A more dangerous tendency is to convey their pretended wisdom in private to foreign ambassadors in Chanakyapuri, New Delhi’s diplomatic enclave. They also relay their pretensions to influencers, some of whom receive such wisdom even though it may not have even a grain of truth. What happened after the October 7 Hamas attack on Israel is an example. For full five days, the MEA was totally silent on the flare-up in West Asia. Then the South Block spokesperson gave his considered official reaction at his weekly briefing. During this period, when the government was fine-tuning its policy and taking every aspect of a developing situation into consideration, ruling party apparatchiks told editors and columnists—including this writer—that the MEA had issued a formal statement in support of Israel and against Palestinians.

Some editors who do not go through everything that comes out of South Block with a fine toothcomb believed them, because these people belonged to the BJP at a senior level. After the MEA reiterated on record India’s consistent and long-held stand on Israel and Palestine, at least one apparatchik had the humility to apologise to some editors. But by then, considerable damage had been done. The Jewish lobby in the US made the most of this anomalous situation, which was to their advantage.

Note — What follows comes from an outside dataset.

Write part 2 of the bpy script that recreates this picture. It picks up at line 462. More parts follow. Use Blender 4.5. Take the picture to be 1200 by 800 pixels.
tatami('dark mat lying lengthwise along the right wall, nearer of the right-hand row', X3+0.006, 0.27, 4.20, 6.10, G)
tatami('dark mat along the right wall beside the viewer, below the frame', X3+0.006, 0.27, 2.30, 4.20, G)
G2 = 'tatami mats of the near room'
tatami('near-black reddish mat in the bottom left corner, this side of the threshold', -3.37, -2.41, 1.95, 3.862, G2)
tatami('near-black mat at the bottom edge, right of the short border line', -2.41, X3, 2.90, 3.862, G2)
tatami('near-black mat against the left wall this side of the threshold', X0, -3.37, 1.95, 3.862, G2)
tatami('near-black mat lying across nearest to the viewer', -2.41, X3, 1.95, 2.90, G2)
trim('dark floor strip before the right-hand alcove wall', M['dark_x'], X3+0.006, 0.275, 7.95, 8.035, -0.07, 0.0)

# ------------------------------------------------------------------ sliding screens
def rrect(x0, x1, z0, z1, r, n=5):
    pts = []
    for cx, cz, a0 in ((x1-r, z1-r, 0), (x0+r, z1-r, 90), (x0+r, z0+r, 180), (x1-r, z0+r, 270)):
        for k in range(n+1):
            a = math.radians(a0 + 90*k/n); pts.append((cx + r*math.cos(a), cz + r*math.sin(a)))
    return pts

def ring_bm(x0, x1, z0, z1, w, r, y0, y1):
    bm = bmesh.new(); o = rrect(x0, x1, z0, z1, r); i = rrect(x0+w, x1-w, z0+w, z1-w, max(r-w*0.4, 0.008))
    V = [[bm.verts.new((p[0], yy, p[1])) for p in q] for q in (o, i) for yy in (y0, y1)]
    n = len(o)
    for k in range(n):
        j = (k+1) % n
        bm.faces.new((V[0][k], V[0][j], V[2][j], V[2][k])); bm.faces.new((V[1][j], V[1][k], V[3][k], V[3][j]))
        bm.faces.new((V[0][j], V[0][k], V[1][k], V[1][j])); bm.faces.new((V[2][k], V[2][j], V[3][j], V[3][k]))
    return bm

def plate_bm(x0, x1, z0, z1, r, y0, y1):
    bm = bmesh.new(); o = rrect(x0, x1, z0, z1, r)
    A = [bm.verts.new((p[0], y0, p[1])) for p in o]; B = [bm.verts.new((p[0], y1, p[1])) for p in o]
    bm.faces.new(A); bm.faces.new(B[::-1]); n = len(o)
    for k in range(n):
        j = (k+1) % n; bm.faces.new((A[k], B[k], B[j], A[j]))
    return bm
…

Diplomacy will be ineffective when it is conducted through newspaper columns and television screens. This week’s developments in the Maldives point to the need for such discretion. Till the time of writing, the MEA has not said a word about them, although it may change as the situation evolves. When that happens, it will likely be a mere reiteration of what has happened in bilateral interactions with Malé, not any acrimonious defence of the prime minister, who does not need some of his self-styled friends rushing in with proclamations of support. Proportion is also important. Malé is not Washington or Beijing. Jaishankar, who has lived in both capitals, knows this as a trained diplomat who is not a party apparatchik.